■ Information provided
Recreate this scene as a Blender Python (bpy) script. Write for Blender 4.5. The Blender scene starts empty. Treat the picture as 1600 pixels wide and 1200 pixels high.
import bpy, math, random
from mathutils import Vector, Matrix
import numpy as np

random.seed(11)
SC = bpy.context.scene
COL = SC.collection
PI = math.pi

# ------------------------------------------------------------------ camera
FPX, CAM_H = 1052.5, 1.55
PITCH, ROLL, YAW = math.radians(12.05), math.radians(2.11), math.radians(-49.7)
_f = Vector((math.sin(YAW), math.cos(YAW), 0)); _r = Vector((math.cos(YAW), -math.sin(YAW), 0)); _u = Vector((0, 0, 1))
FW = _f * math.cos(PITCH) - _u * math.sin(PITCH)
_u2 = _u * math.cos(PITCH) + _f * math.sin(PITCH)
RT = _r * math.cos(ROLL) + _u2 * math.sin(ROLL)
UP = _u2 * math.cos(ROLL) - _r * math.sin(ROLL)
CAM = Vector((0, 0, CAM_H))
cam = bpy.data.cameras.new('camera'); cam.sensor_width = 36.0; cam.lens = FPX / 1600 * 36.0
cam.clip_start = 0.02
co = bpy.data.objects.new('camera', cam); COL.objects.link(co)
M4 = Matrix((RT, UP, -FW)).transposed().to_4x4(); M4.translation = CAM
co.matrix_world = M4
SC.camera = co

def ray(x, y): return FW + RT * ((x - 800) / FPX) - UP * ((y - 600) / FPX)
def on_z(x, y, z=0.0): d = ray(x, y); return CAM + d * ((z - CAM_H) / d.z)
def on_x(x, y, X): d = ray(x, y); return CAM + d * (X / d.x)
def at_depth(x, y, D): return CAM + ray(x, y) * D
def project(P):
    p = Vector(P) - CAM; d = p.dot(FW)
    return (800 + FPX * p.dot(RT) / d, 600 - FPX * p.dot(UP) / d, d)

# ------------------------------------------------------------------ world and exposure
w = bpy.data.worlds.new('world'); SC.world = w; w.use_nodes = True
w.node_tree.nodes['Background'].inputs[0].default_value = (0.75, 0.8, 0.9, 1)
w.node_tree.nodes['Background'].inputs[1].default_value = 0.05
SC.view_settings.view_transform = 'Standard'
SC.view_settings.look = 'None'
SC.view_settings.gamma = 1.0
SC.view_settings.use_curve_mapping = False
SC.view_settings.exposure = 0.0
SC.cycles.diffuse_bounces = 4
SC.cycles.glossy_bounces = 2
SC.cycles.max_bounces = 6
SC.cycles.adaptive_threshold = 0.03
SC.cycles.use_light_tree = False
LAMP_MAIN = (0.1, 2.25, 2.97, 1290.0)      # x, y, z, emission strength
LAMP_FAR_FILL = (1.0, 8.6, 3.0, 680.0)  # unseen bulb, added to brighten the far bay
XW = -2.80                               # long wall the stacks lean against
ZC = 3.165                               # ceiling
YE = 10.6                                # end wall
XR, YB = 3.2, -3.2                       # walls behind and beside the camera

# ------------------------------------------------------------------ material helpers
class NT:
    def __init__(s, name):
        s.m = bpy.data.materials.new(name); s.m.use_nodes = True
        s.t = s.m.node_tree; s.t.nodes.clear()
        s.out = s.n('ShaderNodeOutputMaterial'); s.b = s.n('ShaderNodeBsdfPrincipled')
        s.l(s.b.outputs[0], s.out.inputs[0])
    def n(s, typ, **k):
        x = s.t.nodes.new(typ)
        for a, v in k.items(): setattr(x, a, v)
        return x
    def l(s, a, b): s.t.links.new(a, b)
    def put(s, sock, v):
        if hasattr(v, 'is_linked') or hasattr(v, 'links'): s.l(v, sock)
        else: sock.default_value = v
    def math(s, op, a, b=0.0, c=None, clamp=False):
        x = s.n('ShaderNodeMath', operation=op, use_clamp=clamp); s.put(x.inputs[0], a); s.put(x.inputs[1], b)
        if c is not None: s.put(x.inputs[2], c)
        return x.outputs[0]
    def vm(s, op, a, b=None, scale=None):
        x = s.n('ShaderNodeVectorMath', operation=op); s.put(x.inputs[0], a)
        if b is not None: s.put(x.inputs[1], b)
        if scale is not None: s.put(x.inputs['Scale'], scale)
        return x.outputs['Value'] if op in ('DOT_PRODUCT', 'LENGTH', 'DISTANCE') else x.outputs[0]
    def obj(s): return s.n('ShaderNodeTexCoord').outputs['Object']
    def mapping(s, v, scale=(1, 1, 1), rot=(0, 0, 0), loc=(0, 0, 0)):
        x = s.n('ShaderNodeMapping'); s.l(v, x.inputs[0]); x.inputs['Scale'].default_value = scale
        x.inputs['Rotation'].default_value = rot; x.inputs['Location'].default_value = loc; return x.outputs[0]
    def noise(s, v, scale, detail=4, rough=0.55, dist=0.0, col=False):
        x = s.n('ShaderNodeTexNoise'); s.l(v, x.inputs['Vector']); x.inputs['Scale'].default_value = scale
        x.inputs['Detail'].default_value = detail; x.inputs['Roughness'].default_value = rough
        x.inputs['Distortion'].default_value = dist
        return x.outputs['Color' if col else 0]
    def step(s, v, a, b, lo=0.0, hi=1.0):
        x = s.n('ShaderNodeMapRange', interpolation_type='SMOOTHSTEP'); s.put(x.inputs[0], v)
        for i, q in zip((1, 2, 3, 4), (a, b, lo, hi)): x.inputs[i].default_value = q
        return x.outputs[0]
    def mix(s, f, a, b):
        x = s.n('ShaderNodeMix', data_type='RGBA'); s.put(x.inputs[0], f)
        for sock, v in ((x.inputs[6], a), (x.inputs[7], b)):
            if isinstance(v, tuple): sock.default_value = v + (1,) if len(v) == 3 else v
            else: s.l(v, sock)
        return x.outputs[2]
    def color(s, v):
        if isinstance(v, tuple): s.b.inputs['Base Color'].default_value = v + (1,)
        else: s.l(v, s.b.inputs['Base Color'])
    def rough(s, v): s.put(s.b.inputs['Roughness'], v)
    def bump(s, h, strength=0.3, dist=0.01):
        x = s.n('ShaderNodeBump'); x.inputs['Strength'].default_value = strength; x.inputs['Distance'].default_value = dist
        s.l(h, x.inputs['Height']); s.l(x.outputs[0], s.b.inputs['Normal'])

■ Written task
Print from the first line through the line that contains "return (800 +", please, including both, and leave out every line outside that stretch.

■ Written reply
Recreate this scene as a Blender Python (bpy) script. Write for Blender 4.5. The Blender scene starts empty. Treat the picture as 1600 pixels wide and 1200 pixels high.
import bpy, math, random
from mathutils import Vector, Matrix
import numpy as np

random.seed(11)
SC = bpy.context.scene
COL = SC.collection
PI = math.pi

# ------------------------------------------------------------------ camera
FPX, CAM_H = 1052.5, 1.55
PITCH, ROLL, YAW = math.radians(12.05), math.radians(2.11), math.radians(-49.7)
_f = Vector((math.sin(YAW), math.cos(YAW), 0)); _r = Vector((math.cos(YAW), -math.sin(YAW), 0)); _u = Vector((0, 0, 1))
FW = _f * math.cos(PITCH) - _u * math.sin(PITCH)
_u2 = _u * math.cos(PITCH) + _f * math.sin(PITCH)
RT = _r * math.cos(ROLL) + _u2 * math.sin(ROLL)
UP = _u2 * math.cos(ROLL) - _r * math.sin(ROLL)
CAM = Vector((0, 0, CAM_H))
cam = bpy.data.cameras.new('camera'); cam.sensor_width = 36.0; cam.lens = FPX / 1600 * 36.0
cam.clip_start = 0.02
co = bpy.data.objects.new('camera', cam); COL.objects.link(co)
M4 = Matrix((RT, UP, -FW)).transposed().to_4x4(); M4.translation = CAM
co.matrix_world = M4
SC.camera = co

def ray(x, y): return FW + RT * ((x - 800) / FPX) - UP * ((y - 600) / FPX)
def on_z(x, y, z=0.0): d = ray(x, y); return CAM + d * ((z - CAM_H) / d.z)
def on_x(x, y, X): d = ray(x, y); return CAM + d * (X / d.x)
def at_depth(x, y, D): return CAM + ray(x, y) * D
def project(P):
    p = Vector(P) - CAM; d = p.dot(FW)
    return (800 + FPX * p.dot(RT) / d, 600 - FPX * p.dot(UP) / d, d)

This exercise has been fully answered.